## TO DO
Copy each line where the word "from" occurs.

## DATA
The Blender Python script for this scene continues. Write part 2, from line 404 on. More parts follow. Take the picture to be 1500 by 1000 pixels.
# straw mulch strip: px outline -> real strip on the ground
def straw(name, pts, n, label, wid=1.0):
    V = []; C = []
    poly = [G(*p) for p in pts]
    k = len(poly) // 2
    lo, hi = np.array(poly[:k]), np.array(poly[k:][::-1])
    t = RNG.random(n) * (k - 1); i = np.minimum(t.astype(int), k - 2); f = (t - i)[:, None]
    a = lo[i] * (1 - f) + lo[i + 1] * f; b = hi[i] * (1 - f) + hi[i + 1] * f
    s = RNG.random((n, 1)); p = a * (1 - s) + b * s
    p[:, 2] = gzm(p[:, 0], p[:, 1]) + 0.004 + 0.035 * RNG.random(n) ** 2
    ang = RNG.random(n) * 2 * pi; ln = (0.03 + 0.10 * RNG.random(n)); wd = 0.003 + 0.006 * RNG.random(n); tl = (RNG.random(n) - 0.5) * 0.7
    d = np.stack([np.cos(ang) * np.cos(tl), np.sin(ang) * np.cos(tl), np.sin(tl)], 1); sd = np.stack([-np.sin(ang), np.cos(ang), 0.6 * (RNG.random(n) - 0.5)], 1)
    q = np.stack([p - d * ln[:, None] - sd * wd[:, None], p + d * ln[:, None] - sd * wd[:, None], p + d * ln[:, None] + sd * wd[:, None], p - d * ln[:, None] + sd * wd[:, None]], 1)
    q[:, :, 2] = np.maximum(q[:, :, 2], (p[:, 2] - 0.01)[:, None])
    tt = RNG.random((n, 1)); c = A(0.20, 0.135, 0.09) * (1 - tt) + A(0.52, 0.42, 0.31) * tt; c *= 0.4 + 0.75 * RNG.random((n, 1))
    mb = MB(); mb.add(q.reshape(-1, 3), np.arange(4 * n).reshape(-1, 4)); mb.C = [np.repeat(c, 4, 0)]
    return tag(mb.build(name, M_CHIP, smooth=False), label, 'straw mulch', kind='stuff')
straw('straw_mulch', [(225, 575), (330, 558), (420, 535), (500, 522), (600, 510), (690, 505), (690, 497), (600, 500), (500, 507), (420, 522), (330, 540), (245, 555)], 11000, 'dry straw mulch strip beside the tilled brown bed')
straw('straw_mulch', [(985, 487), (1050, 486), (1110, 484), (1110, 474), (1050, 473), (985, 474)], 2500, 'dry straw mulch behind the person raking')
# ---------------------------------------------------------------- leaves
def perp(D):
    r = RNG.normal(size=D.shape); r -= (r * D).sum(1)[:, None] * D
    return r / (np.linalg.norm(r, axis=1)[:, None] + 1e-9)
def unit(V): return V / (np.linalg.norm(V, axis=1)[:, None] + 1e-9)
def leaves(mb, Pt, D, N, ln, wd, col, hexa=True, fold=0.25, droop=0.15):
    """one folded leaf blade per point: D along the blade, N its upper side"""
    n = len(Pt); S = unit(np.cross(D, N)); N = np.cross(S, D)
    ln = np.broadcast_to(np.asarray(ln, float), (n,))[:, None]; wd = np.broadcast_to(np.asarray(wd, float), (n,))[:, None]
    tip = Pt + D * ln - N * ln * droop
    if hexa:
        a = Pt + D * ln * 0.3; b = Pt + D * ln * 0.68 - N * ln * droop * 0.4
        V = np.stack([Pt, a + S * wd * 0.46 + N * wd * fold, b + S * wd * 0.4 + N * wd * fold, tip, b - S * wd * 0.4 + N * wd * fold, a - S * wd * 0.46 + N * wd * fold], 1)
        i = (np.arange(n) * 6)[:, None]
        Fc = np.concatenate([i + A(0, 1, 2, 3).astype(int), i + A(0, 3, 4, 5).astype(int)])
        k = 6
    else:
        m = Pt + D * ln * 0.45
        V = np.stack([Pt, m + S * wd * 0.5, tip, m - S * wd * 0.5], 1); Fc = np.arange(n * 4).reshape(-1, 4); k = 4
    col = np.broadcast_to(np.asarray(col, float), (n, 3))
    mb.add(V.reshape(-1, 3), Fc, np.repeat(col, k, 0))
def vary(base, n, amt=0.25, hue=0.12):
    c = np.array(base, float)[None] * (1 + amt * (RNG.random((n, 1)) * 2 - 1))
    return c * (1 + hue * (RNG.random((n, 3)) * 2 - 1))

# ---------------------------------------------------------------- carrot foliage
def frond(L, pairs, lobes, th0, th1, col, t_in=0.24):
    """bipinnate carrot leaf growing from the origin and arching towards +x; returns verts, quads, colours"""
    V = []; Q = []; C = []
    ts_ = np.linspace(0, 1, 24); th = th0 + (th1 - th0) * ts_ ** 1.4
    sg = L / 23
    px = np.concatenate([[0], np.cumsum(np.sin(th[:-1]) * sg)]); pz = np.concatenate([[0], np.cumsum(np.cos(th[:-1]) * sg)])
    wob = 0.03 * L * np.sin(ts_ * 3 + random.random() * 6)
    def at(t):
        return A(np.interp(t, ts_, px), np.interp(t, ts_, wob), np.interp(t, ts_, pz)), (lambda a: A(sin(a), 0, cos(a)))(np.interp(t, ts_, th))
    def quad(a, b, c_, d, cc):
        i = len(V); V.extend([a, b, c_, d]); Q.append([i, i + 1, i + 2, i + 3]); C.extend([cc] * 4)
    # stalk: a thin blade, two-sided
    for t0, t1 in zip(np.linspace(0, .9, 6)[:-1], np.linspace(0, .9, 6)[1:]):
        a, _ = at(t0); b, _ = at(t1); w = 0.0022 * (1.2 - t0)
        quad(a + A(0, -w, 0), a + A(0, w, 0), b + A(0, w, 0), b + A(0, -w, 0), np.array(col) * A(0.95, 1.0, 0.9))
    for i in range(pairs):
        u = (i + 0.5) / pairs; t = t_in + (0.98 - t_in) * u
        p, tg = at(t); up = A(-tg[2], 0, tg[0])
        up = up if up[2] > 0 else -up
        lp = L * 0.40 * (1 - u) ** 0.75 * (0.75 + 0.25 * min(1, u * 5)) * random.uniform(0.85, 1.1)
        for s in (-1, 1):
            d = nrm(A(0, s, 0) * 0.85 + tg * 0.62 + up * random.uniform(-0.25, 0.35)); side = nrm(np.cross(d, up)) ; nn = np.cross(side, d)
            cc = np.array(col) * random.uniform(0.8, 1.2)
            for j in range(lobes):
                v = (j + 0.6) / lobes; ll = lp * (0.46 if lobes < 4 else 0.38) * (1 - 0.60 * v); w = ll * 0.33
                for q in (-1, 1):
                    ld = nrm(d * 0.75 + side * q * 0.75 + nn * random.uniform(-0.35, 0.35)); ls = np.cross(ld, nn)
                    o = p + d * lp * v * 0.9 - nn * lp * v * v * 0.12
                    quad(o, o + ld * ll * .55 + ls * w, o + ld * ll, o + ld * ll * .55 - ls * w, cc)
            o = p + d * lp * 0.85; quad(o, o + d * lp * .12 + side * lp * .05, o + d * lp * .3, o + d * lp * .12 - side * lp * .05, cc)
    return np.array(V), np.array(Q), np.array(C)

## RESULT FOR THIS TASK
The Blender Python script for this scene continues. Write part 2, from line 404 on. More parts follow. Take the picture to be 1500 by 1000 pixels.
    """bipinnate carrot leaf growing from the origin and arching towards +x; returns verts, quads, colours"""